Tiempo habría para verse las caras con los polacos; lo que centraba ahora la mirada de Hitler en política exterior era Austria. La incorporación de Austria a la Gran Alemania ocupaba un lugar destacado tanto en el programa del partido de 1920 como en Mein Kampf. Para conseguirlo, Hitler contaba con los nazis austriacos, que conformaban una sección del partido alemán, y su papel desestabilizador en el país vecino. Por entonces, Austria se hallaba bajo un régimen autoritario con el canciller Engelbert Dollfuss al frente, que contaba con el apoyo de Italia.
El 25 de julio de 1934, los nazis austriacos, apoyados con dinero y agentes alemanes y alentados a la acción desde Berlín, pusieron en marcha un plan en Viena para tomar el Ministerio del Interior, la emisora de radio y la Cancillería. Pero el plan fue descubierto y la mayoría de conspiradores fueron detenidos; aun así, un grupo de golpistas pudo asaltar la Cancillería, en donde mataron a tiros a Dollfuss. No obstante, el golpe fue rápidamente sofocado y los nazis que no fueron capturados tuvieron que escapar a Alemania.
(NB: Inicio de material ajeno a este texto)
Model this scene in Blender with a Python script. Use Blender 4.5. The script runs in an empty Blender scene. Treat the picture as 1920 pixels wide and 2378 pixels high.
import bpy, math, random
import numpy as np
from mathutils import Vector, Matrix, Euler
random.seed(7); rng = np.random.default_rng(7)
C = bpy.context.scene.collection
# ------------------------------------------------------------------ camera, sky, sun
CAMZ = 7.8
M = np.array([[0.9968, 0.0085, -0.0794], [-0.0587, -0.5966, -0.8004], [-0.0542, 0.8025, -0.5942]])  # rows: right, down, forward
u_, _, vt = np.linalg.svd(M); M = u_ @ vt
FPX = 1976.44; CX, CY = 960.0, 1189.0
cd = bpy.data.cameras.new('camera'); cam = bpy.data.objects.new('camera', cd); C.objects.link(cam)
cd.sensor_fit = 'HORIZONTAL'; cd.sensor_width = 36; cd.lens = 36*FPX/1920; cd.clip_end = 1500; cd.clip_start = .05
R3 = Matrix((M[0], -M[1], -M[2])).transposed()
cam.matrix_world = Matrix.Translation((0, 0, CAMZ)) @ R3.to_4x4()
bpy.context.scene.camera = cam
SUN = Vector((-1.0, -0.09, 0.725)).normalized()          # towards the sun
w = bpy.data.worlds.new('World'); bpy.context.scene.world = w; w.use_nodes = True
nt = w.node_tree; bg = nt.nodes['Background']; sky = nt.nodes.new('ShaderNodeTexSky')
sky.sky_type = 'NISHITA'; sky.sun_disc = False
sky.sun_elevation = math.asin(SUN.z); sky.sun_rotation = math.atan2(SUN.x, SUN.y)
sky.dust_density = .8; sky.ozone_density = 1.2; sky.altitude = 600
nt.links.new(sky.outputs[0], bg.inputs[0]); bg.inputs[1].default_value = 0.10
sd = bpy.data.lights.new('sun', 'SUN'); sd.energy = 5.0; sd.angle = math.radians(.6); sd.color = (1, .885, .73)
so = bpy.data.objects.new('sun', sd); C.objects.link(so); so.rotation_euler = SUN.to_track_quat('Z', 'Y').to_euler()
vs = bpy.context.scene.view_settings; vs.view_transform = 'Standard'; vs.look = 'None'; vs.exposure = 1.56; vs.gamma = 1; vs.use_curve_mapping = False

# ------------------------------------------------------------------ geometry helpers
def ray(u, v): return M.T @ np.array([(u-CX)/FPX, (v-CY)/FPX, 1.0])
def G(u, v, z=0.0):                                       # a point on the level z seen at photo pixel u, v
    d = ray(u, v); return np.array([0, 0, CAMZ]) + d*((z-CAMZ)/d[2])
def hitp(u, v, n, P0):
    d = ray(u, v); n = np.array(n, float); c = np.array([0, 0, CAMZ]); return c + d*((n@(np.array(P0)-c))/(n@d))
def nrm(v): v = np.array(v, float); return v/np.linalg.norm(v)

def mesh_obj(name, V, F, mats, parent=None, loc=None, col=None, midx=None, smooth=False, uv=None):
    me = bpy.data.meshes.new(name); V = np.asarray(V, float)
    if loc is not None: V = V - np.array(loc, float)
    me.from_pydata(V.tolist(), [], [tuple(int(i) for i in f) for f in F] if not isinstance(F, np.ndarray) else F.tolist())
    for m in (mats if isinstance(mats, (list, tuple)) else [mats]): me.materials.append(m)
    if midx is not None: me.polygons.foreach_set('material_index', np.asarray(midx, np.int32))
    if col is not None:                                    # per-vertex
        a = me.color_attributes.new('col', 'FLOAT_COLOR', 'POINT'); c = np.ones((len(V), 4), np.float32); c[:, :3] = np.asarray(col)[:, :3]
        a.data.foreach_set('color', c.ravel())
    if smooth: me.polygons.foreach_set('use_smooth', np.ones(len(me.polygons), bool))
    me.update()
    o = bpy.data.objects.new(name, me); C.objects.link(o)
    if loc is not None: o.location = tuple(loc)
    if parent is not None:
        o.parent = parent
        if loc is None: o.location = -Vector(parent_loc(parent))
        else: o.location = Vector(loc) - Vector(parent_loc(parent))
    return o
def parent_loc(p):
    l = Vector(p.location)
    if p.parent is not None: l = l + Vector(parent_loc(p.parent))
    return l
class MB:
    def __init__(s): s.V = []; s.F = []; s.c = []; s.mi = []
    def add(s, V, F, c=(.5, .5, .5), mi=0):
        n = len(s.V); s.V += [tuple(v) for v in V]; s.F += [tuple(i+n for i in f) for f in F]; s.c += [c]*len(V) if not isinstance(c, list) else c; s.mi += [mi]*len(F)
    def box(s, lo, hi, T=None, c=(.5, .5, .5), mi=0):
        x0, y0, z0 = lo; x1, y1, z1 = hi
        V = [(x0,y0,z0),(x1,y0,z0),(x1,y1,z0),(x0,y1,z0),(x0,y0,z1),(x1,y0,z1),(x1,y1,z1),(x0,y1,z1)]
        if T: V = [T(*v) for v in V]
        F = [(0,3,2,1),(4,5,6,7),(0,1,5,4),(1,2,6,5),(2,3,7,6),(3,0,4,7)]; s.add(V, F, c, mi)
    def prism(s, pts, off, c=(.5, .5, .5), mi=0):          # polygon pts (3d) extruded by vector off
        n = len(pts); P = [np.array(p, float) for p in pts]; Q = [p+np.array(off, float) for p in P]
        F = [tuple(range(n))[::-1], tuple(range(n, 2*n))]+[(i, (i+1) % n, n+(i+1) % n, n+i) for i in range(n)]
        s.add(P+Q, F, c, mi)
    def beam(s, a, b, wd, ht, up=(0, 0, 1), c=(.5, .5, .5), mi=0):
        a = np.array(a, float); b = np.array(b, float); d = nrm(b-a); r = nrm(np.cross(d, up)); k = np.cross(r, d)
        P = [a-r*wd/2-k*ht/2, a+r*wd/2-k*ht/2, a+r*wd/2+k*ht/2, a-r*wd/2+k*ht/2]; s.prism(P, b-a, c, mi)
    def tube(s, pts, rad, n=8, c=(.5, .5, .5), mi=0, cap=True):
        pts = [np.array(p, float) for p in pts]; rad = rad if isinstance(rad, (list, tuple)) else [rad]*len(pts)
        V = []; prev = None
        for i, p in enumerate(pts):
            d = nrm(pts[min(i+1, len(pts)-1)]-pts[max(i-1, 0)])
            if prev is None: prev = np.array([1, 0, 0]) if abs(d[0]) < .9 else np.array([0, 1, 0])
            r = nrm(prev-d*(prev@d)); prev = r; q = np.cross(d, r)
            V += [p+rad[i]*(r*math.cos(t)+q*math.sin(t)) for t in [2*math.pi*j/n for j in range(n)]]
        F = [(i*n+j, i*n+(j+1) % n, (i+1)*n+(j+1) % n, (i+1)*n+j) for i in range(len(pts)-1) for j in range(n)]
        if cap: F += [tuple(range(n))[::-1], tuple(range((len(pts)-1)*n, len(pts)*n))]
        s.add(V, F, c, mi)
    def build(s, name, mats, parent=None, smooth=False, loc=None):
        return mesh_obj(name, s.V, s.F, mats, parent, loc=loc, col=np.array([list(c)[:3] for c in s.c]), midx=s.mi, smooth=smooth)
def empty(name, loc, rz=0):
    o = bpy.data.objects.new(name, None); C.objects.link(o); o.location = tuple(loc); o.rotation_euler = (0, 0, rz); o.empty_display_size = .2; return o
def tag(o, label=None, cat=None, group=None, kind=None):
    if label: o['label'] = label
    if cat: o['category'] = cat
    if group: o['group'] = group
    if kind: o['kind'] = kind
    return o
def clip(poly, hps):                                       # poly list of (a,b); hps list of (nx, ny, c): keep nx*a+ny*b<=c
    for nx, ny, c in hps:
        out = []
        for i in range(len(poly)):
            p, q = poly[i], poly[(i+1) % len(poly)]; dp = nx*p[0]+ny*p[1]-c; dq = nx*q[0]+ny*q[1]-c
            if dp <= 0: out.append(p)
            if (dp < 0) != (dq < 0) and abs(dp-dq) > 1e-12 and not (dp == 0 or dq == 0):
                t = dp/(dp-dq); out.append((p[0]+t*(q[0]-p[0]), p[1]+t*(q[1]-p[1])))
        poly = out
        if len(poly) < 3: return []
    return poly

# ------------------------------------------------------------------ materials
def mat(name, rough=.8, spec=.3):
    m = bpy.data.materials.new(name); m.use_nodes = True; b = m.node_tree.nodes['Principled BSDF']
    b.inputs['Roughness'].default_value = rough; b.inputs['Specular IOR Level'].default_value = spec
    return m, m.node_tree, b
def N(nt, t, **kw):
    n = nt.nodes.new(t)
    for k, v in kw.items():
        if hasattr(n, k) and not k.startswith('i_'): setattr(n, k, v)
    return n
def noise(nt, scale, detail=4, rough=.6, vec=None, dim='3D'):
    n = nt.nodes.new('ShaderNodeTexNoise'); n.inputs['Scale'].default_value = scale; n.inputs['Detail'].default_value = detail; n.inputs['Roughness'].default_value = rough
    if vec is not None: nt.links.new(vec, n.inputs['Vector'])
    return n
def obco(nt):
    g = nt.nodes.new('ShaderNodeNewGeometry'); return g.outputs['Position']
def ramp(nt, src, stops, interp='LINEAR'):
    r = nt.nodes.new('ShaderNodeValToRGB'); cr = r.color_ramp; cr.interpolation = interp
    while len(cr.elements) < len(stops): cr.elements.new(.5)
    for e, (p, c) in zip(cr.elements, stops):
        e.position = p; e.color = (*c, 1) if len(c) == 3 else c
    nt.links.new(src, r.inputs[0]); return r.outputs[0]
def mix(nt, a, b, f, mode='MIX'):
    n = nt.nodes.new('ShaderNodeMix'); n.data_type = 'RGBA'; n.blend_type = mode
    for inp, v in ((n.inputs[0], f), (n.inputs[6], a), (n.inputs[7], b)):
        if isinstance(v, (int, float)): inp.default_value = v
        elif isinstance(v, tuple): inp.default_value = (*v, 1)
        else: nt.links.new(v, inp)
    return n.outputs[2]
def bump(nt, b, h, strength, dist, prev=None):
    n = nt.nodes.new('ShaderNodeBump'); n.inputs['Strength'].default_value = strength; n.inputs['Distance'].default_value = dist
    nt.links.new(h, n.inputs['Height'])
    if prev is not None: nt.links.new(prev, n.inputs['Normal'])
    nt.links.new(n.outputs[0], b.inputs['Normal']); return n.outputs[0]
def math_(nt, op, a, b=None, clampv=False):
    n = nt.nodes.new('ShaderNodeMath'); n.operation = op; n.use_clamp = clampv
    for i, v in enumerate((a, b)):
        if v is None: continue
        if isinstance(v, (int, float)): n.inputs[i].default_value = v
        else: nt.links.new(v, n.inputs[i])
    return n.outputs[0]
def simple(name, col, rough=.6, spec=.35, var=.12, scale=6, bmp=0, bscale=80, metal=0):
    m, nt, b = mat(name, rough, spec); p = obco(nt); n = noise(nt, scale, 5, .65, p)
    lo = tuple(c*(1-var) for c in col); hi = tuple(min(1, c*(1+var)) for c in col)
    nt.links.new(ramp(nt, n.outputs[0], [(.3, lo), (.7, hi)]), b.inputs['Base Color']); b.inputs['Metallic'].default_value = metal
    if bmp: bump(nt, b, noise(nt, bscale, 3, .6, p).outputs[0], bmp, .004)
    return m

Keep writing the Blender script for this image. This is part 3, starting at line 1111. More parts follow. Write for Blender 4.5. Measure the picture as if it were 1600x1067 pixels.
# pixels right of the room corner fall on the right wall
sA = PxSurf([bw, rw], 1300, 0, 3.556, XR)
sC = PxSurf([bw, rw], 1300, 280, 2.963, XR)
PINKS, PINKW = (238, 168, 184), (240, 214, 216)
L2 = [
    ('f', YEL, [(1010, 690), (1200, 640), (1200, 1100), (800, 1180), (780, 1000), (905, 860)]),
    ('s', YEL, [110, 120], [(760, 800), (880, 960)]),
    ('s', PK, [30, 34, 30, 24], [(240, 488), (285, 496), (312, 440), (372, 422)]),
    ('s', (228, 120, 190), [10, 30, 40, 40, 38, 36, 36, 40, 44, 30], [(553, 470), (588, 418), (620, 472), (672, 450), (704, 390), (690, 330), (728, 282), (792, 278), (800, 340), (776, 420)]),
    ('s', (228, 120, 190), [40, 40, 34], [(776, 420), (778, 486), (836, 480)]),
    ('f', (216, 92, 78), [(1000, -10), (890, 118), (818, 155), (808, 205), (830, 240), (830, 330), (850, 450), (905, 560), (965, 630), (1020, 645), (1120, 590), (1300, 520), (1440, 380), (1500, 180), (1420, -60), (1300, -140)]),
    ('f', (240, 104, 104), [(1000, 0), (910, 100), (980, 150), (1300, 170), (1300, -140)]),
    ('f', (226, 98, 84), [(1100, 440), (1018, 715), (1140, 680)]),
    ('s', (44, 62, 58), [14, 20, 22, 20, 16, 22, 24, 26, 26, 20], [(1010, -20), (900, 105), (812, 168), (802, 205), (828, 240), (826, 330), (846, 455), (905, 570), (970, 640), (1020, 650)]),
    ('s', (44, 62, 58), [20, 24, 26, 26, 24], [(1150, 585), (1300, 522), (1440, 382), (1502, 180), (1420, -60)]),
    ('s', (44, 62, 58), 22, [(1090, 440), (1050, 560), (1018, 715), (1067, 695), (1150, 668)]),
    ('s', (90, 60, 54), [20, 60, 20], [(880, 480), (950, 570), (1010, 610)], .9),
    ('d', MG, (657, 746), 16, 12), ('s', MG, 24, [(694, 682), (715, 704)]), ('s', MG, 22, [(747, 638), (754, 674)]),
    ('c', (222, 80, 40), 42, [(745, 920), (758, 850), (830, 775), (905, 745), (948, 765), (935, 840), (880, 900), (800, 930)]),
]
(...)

Esta acción se había revelado como un grave error, ya que además del fracaso cosechado, Italia se había sentido agredida. El Duce puso en estado de alerta a las tropas del norte de Italia y reafirmó el apoyo de su país a una Austria independiente. Hitler, consciente de la equivocación que acababa de cometer, repudió toda relación con el complot. Además de entregar a los conspiradores refugiados en Alemania, Hitler nombró embajador alemán en Viena al entonces vicecanciller Von Papen, católico y conservador, en una decisión tomada para contentar a los austriacos. La crisis quedaba así superada, pero las apetencias de Hitler sobre su país natal apenas habían quedado aplazadas.
Hitler continuaría manifestando teatralmente la inocencia de sus intenciones, con un intenso trabajo diplomático. En respuesta, los gobiernos de Londres y París renovaron sus esfuerzos para lograr un entendimiento con el líder germano, permitiendo la reincorporación del Sarre a Alemania. El Tratado de Versalles había determinado que esa extensa comarca carbonífera, situada junto a la frontera francesa, quedase administrada por la Sociedad de Naciones y que toda su producción fuera confiscada por Francia en concepto de reparación de guerra. Así, en enero de 1935, se pudo celebrar un referéndum donde la práctica totalidad de los votantes se inclinaron a favor de la reincorporación al Reich alemán. La recuperación del control del Sarre sería el primer éxito de la política territorial de Hitler en su camino hacia la formación de la Gran Alemania, un éxito que la propaganda nazi se encargaría de explotar con carteles, actos de celebración y emisión de monedas conmemorativas.
Hitler, pasando revista a las SA en las calles de Núremberg, durante el congreso del partido nazi de 1935.
La siguiente jugada de Hitler en el ajedrez diplomático se produjo el 10 de marzo, cuando anunció que la Luftwaffe se había convertido en una rama oficial de las fuerzas armadas. La débil réplica de británicos y franceses animó a Hitler a elevar la apuesta; el 15 de marzo anunció la reimplantación del servicio militar obligatorio, elevando los efectivos del ejército en tiempo de paz a 300.000 hombres, lo que suponía una violación flagrante del Tratado de Versalles. Con gran astucia, Hitler había escogido un sábado para hacer público el anuncio, con el fin de dificultar la respuesta diplomática de las otras potencias, una táctica a la que se abonaría a partir de entonces.
Británicos y franceses quedaron desconcertados por la presentación de ese hecho consumado, sin contactos o discusiones previas. En los días siguientes, Francia apenas respondió con un inofensivo llamamiento a la Sociedad de Naciones, mientras que Gran Bretaña se esforzó por seguir manteniendo las relaciones con Alemania en un clima de cordialidad. Hitler había logrado una nueva victoria, pero ya se aprestaba a alcanzar un nuevo objetivo: acordar con el gobierno de Londres que Alemania pudiera disponer de una flota de guerra limitada al 35 por 100 de la británica. Por entonces, la opinión pública británica consideraba razonables las reivindicaciones germanas, lo que permitió la firma de ese acuerdo el 6 de junio de 1935. No obstante, los franceses quedaron atónitos ante el pacto, que les resultaba perjudicial al poseer una flota inferior a la británica. Al mismo tiempo, Alemania alcanzaba un acuerdo con los soviéticos que le iba a permitir ganar tiempo para poder rearmarse. Hitler, convertido en hábil tahúr, había jugado nuevamente sus cartas de manera magistral.